Les députés n’y arrivent pas.
Ils n’arrivent pas à admettre qu’une entreprise puisse être le plus vertueux des tickets de loto.
J’écris « les députés », parce que Gilles Carrez (UMP) n’est pas loin de soutenir Eckert dans cette affaire. Le même Gilles Carrez qui n’a eu de cesse, alors qu’il était lui-même rapporteur général du budget, de limiter les avantages du dispositif qui permettait d’investir l’ISF dans une PME. Au nom des abus. Encore.

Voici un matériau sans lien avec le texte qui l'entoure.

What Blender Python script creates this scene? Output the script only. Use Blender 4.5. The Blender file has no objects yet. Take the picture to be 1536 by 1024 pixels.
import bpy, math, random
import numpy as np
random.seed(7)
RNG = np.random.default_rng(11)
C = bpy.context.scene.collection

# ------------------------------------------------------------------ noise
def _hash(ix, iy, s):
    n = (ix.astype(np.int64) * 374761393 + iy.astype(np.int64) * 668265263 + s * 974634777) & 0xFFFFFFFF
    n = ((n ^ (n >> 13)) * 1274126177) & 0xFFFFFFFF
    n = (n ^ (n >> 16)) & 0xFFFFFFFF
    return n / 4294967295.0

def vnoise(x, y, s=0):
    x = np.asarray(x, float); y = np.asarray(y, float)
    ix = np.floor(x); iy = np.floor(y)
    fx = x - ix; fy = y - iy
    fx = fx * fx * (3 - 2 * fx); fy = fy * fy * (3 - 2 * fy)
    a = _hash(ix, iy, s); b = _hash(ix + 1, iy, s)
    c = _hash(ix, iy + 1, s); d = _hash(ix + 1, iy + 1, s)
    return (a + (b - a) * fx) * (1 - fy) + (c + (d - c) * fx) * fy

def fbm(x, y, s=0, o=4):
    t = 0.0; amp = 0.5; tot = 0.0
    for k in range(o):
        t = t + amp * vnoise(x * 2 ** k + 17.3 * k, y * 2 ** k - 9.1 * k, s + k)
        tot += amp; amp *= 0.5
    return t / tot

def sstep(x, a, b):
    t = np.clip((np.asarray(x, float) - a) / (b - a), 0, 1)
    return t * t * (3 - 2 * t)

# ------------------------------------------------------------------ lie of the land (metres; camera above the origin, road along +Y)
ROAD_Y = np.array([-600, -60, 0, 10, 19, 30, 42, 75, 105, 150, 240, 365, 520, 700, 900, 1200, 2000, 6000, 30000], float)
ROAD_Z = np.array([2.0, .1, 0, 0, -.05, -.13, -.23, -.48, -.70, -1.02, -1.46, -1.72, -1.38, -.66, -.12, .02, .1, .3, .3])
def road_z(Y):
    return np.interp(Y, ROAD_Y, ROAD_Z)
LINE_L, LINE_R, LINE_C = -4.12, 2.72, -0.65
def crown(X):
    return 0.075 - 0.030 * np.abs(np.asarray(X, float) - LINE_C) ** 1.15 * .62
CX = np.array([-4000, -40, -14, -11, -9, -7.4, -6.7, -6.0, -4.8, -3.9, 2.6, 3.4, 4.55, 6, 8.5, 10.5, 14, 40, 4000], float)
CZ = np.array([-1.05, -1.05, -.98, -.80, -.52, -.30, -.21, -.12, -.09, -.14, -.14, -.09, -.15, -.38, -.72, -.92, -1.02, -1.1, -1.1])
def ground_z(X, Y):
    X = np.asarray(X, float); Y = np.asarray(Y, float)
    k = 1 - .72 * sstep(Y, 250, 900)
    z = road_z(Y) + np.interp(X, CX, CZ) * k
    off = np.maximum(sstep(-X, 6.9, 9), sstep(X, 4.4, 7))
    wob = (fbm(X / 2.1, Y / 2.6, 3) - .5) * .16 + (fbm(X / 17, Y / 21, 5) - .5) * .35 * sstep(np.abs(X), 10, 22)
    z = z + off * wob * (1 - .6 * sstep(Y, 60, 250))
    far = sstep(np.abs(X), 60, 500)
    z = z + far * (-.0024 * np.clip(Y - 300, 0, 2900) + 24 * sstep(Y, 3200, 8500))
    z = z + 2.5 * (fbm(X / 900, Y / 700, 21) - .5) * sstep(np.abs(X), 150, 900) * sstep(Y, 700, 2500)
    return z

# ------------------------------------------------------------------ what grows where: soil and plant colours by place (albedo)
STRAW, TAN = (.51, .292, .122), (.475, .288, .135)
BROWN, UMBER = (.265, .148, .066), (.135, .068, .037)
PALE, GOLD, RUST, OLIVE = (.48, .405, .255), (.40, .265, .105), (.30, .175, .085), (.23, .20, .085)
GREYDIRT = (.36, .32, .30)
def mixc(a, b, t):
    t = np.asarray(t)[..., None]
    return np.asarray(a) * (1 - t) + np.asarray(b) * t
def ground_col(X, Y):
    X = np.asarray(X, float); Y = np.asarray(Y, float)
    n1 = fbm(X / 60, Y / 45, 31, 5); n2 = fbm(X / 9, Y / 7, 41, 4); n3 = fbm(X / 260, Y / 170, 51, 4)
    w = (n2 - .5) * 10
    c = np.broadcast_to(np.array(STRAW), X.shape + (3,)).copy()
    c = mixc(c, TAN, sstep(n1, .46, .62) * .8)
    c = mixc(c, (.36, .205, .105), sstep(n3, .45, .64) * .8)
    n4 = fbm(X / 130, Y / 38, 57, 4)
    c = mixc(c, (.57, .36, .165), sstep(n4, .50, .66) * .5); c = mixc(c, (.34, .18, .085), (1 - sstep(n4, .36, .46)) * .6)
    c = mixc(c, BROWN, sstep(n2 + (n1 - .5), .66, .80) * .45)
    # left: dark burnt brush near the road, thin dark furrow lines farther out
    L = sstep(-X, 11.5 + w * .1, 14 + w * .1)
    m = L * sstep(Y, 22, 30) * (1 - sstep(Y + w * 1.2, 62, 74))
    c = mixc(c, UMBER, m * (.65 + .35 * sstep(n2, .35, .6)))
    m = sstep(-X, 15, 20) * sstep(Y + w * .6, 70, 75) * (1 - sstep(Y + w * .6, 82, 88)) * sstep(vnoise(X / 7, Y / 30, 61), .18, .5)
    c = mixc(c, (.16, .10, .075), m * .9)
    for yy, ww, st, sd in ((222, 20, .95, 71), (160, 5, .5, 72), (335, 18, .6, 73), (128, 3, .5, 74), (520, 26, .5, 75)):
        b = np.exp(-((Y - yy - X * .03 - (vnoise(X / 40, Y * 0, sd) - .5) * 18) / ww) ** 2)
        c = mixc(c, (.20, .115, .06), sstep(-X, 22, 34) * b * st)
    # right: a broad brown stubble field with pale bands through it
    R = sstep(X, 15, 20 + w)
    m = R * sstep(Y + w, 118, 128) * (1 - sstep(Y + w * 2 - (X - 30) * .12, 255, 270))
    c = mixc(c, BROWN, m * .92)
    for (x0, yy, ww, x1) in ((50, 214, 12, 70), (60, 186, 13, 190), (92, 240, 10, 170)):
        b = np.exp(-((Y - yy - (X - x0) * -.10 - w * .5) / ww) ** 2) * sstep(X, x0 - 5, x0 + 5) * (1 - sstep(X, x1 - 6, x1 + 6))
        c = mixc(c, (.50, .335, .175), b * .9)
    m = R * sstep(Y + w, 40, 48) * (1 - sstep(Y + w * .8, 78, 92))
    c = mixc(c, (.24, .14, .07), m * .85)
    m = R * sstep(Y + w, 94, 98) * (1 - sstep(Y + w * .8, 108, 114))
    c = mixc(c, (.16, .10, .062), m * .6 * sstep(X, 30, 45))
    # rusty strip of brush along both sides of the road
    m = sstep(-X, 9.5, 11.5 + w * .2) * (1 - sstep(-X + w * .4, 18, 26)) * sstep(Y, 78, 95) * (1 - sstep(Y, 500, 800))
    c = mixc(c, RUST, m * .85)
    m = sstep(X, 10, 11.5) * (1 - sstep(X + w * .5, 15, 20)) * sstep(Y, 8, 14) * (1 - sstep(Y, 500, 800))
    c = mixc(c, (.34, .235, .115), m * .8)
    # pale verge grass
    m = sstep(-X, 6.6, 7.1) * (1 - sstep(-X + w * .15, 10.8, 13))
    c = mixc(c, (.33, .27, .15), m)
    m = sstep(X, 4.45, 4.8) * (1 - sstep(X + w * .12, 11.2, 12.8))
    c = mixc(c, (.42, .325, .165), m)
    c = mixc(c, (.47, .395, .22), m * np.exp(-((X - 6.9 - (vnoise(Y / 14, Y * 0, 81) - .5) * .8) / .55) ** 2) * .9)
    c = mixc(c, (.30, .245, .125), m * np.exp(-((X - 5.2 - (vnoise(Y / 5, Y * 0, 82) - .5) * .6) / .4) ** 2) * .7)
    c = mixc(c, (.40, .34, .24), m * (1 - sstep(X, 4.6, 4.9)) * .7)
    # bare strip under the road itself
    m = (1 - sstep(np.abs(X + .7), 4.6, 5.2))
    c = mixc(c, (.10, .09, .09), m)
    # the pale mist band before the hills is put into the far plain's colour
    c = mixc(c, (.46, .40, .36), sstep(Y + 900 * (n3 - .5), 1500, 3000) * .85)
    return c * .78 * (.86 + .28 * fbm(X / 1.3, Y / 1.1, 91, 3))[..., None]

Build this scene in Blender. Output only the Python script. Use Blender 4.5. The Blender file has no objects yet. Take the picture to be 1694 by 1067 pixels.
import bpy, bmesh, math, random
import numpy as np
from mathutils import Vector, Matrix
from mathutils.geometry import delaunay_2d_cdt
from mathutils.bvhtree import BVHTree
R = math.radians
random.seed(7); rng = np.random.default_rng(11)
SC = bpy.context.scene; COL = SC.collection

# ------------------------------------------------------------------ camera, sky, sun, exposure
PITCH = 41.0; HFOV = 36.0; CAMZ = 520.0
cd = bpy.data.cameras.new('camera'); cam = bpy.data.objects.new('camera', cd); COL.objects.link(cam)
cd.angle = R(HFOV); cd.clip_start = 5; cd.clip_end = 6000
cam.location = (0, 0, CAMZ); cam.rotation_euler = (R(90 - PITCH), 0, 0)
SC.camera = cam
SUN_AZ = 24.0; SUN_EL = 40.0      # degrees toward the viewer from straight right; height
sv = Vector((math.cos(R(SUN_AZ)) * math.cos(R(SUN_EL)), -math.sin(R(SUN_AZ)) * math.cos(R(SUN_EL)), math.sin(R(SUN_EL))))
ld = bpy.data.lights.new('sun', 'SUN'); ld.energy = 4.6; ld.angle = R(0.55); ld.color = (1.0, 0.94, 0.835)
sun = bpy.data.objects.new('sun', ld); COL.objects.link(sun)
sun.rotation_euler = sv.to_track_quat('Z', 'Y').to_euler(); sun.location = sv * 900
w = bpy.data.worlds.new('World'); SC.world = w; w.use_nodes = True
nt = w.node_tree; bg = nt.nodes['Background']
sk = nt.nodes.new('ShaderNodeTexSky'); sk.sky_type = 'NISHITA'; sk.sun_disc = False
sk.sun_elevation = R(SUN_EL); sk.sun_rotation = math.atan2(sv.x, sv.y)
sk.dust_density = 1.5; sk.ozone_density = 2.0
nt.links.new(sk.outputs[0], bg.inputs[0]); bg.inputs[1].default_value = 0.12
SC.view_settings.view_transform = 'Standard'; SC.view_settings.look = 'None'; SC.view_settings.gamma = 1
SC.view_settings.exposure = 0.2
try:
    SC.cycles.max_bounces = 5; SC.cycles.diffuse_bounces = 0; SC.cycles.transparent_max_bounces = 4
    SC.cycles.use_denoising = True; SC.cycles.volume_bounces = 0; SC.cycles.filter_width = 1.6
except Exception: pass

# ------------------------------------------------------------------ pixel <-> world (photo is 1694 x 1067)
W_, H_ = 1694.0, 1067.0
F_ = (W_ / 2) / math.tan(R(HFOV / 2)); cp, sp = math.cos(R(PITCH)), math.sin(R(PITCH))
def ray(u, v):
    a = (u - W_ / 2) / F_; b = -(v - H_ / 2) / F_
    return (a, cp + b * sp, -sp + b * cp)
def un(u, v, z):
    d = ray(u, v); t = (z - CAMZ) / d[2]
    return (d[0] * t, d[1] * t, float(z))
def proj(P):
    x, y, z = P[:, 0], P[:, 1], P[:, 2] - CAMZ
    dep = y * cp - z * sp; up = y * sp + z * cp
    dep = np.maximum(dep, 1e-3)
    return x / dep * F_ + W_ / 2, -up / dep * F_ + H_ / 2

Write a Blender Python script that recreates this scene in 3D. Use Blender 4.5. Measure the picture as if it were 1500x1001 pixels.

La représentation nationale veut bien que des chômeurs aillent rêver au PMU au risque d’y jouer leurs indemnités, elle veut bien nous ouvrir la fenêtre du loto, placement stérile s’il en est, pour se dire qu’il y a un paradis sur terre. Mais l’entreprise ? créatrice d’emploi ? Vous n’y pensez pas !
Ben non, on ne va plus y penser.
C’est bien le drame.
Soyons franc cette histoire est du domaine du symbole. On ne va pas déstabiliser l’économie française. On n’attendait pas de flux considérables vers le non-coté. L’épargnant français a peur du risque.
Mais le double discours est exaspérant. Comment peut-on célébrer l’entrepreneur, la croissance, les nouvelles technos, et systématiquement refermer la moindre porte qu’y s’ouvre parce que certaines fortunes ne seraient pas chimiquement pures ? Comment peut-on vanter l’entreprise et montrer dans chacune des dispositions précises que l’on prend, qu’en fait on s’en méfie ?
En fait, tout cela est usant.
Rien d’autre qu’un moustique dans la chambre.